A taste of the future: Food trends for 2007

Published 12:00 am Thursday, January 4, 2007

By J.M. Hirsch

AP Food Writer

Serving up some foie gras and pomegranate spritzers sometime soon?

Prepare yourself for some serious eye-rolling from hipster foodies. As they’ll no doubt inform you, fatty livers and anything pomegranate are so 2006. Bury them alongside the long dead turkey fryers, chocolate fountains and gaudy wine glass charms.

For a taste of 2007, you’ll want to let your palate wander south, way south. But no matter where you go, don’t wander far. You’ll also want to spend some time studying up on the esoterica of meat. And be sure to avoid any food prefaced by “super.”

To spare you further food foibles, some thoughts from the trend-watchers and setters on what the new year will bring.

* If you thought beef — and steaks in particular — were big last year, brace yourself.

“We will see the unabashed growth in the steak craze. I thought it had peaked. I really did,” says Dana Cowin, editor-in-chief of Food & Wine magazine. “And then it turns out there is no peak to steak. It keeps going.”

And not only will people eat more steak, they also will know more about it. Whether for reasons of ecology or flavor, consumers want to know where their meat is from, how long it was aged, what the animal ate, how it was slaughtered.

“You can really educate to an extreme if you’re obsessive,” Cowin says.

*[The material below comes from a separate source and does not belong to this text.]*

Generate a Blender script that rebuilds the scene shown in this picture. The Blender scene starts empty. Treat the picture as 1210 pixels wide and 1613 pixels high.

As part of this growth, steakhouses will get a feminine touch, say the folks at the Food Network. The push will be for a more contemporary look that emphasizes romance and ambiance over wooing clients.

* Seafood will continue to confuse, but a few stars will swim to the top.

Seems like every other week, another eco- or health-minded group releases a new list of which seafood you should and shouldn’t eat. And the government’s efforts to clarify have been anything but clear.

But as the editors of Bon Appetit magazine say in their January 2007 issue (which touts “feel good fish” as a top new trend), there are a few fish that can be warmly welcomed to your table, including tilapia, mahi-mahi, sturgeon and striped bass.

* The natural foods industry will grow, but pay more attention to its offspring, the hard-to-define local foods movement.

Restaurants everywhere already use their menus to boast of which local farm or cheesemaker your meal began with. Now mainstream grocers — even the big chains — are picking up the trend.

* Speaking of local, the new must-drink wines won’t be. At least not for Americans.

For those, head south. As in, Australia (still hot, though starting to fade), New Zealand (getting hotter), South Africa (really hot) and South America (blazing). And as a bonus, Southern Hemisphere wines tend to be really affordable.

* For an exciting new taste, think Greek. We’re talking feta and dolmades and baklava and spanakopita.

“The interest in Greek everything has exploded,” says Cowin. And that means people not only have their pick of restaurants, but also a wide selection of ingredients and cookbooks.

Tourism to Greece has been growing, and there are plenty of cooking schools to cater to the many foodie travelers who want to return home with recipes in addition to snapshots.

“You can’t pronounce the names of any of the grapes down there, but once you get over that and realize pointing is OK, you can have some really great Greek wines,” Cowin says.

* The nation is overdue for a diet fad.

There are no contenders in sight, but it’s been a while since carbs were demonized. Anyone care to revive the grapefruit diet?

* Food TV will get real.

Well, not really. Having done everything possible from behind a six-burner island cooktop in a fab kitchen set, food television will push itself further afield. Prepare yourself for barely real reality television — as in dropping chefs onto barren islands.

* Superfoods won’t be quite so super.

Not because they aren’t super healthy, but because they’ve now been thoroughly myth-busted. Much as people want to believe otherwise, good health isn’t had by megadosing on blueberries or pomegranates or broccoli.

* For something different, consider the foods of Africa.

African foods are phenomenal, and Americans are catching on. Watch for Ethiopian foods, which are pungent with cinnamon and cloves, and so seductively blur the line between sweet and savory. And South Africans give cured meat a whole new meaning.

* It’s all about the provenance of the food.

It’s way beyond coffee, which can now be purchased with a little story about who grew it and where. You’ll also know where your chocolate and honey and even some of your sugar was harvested. You’ll know how it was harvested.

For a premium, you’ll probably even get to know who harvested it.